The records |
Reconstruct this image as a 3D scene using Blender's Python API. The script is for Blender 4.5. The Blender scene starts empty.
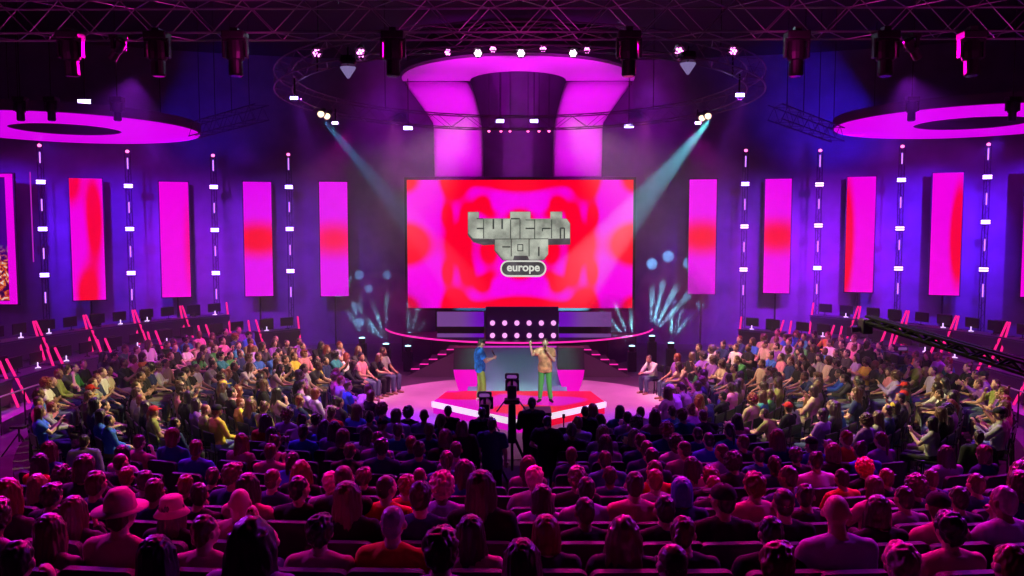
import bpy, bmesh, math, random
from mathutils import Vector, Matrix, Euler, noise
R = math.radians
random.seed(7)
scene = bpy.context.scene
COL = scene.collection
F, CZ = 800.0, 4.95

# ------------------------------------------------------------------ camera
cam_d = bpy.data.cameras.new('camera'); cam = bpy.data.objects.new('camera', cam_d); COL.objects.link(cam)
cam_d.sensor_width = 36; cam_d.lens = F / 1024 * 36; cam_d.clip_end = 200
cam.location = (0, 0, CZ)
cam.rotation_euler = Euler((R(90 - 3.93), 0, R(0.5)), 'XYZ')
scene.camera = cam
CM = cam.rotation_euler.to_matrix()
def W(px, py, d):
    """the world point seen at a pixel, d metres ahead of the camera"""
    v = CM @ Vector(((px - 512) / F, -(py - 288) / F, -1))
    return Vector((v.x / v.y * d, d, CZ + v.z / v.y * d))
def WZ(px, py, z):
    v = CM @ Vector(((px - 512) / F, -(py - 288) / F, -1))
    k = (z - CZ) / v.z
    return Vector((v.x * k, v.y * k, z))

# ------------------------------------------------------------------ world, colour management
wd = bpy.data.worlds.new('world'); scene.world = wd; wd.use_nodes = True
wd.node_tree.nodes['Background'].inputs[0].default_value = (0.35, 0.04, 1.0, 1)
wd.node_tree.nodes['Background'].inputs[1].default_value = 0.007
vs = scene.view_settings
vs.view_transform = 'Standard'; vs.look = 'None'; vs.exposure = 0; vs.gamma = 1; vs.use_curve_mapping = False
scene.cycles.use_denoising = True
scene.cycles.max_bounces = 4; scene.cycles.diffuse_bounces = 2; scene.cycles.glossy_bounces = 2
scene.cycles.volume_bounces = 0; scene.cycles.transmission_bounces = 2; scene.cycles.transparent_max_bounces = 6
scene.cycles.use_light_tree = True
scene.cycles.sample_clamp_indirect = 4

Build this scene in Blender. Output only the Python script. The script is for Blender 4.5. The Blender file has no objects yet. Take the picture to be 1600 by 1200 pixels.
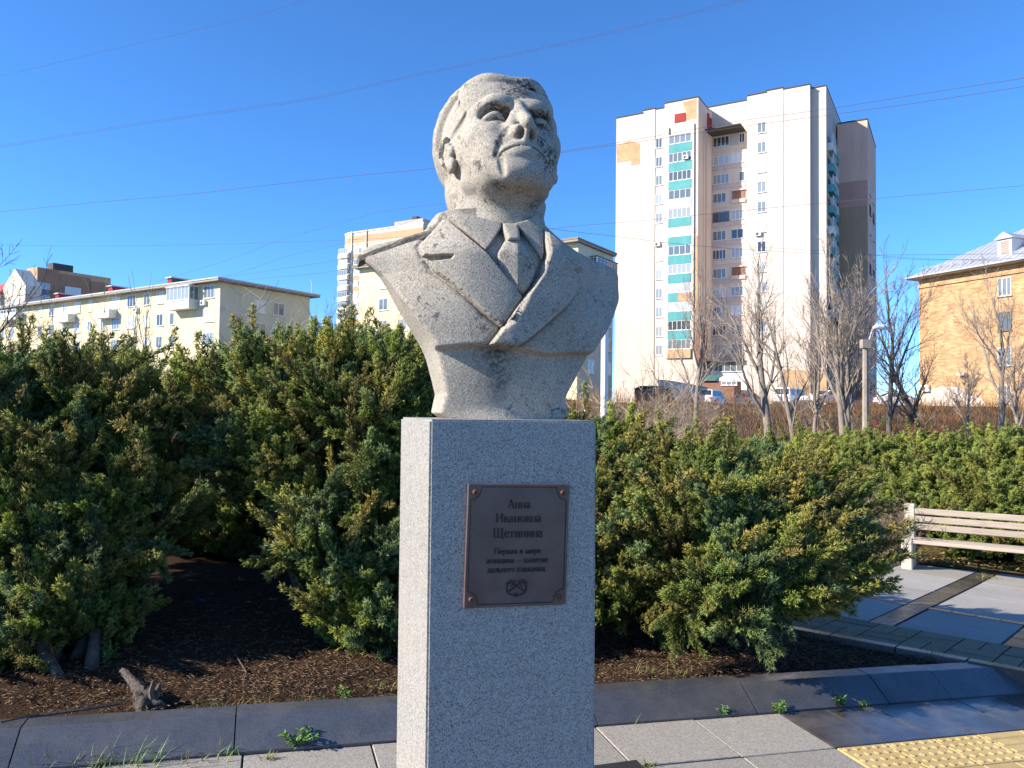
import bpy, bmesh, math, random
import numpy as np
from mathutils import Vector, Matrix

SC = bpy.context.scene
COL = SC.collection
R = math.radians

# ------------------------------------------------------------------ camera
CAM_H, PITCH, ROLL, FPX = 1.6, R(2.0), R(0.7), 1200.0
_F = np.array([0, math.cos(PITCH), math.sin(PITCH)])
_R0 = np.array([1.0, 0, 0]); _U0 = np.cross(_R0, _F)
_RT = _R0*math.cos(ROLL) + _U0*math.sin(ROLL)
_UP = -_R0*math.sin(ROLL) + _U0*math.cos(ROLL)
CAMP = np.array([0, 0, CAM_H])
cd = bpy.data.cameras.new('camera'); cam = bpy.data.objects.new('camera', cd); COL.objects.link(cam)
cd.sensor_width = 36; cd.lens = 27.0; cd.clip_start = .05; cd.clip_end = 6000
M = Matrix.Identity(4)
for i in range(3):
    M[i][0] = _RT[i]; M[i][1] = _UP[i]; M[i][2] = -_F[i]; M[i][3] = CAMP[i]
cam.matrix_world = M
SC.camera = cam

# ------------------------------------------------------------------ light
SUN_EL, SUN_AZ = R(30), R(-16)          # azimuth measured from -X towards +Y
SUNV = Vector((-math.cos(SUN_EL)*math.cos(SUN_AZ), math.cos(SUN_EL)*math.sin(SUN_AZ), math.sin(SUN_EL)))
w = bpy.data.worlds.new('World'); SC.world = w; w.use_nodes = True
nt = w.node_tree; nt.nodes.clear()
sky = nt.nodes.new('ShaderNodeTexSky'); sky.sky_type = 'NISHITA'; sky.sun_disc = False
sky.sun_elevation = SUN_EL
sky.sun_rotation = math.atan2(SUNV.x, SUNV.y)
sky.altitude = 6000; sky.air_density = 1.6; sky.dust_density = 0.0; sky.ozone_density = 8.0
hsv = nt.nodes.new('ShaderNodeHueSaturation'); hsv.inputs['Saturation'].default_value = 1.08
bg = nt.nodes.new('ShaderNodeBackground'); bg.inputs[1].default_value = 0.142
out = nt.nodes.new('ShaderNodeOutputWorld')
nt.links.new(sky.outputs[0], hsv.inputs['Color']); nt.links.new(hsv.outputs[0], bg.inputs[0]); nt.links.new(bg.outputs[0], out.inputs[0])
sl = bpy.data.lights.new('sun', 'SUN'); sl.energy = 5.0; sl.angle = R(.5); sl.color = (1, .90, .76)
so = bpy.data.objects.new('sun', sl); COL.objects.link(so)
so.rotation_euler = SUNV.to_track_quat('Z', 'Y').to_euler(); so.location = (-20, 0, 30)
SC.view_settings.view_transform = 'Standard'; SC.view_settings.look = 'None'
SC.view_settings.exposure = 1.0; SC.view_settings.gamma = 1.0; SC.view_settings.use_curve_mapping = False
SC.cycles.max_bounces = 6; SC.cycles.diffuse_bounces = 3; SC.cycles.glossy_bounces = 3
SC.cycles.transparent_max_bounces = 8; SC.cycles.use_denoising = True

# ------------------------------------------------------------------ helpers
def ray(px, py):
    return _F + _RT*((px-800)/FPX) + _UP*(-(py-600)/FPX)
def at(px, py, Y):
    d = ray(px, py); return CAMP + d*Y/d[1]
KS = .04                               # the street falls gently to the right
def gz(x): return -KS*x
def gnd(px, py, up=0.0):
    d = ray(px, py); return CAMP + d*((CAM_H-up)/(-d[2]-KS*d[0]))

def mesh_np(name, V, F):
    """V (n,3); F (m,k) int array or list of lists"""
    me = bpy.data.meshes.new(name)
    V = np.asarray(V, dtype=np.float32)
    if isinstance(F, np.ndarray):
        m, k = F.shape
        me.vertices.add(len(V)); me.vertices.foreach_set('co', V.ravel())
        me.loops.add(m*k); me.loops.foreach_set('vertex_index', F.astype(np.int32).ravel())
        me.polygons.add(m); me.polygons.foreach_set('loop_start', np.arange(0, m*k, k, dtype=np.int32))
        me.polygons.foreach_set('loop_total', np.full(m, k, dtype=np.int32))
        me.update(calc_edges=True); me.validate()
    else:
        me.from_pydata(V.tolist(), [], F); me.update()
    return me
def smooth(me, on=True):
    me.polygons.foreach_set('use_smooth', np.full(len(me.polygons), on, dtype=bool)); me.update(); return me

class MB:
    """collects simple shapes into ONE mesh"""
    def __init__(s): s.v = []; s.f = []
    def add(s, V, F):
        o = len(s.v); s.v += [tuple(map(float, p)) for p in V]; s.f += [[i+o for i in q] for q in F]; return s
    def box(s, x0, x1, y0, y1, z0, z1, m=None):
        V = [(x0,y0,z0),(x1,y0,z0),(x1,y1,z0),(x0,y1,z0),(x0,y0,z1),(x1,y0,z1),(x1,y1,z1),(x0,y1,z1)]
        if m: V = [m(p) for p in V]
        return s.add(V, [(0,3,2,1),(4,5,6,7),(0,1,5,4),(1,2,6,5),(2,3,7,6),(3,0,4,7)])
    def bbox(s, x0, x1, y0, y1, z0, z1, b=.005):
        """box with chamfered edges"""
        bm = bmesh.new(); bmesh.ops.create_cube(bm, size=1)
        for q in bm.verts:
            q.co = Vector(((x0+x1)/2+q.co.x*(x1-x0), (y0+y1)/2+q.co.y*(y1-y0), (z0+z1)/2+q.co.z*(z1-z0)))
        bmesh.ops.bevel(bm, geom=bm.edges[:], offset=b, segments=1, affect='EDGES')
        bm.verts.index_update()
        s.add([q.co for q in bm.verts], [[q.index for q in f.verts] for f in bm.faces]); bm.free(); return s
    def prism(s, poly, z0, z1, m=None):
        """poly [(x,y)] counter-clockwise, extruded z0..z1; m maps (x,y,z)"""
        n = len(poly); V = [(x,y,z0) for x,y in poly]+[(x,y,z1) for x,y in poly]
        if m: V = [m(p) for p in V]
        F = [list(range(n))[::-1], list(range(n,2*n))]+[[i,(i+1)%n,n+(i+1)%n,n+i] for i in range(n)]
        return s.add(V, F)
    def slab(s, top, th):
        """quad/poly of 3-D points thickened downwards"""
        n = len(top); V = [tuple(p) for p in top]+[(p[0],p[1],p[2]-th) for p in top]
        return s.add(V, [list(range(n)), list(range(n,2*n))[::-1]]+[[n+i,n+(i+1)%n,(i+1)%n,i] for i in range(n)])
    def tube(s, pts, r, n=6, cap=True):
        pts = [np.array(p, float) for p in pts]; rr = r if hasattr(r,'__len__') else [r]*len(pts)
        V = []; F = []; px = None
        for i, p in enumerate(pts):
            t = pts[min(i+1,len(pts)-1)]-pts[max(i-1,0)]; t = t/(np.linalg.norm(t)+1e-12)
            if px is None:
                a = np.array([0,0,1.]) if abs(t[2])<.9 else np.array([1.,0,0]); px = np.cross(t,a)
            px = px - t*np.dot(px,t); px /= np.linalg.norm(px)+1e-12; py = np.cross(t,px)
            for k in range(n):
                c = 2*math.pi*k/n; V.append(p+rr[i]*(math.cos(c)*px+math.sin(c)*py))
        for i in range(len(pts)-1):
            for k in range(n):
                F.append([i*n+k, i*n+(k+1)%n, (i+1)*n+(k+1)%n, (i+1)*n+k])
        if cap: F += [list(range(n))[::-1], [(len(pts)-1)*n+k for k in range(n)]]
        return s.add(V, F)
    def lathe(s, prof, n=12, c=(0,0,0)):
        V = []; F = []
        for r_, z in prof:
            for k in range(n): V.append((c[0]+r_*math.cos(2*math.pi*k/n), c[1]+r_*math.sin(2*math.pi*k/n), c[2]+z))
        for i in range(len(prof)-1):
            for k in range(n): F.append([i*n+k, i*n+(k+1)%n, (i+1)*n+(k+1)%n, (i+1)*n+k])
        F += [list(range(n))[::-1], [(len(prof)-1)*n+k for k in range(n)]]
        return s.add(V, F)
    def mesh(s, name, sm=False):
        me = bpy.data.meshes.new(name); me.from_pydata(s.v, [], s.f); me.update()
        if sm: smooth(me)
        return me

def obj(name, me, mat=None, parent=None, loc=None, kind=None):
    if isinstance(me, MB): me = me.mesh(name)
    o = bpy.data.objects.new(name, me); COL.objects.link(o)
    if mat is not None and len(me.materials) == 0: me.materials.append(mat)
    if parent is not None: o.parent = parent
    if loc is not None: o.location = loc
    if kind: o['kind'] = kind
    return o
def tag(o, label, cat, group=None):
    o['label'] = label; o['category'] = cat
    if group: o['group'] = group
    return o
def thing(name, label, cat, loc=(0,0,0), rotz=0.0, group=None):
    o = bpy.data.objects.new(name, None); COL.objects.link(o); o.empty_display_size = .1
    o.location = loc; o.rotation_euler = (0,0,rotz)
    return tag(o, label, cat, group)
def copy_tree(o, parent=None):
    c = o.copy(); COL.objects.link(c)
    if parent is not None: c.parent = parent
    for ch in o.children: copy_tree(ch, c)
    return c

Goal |
Say how many lines hold the word "script", giving the number and nothing else.

Written answer |
2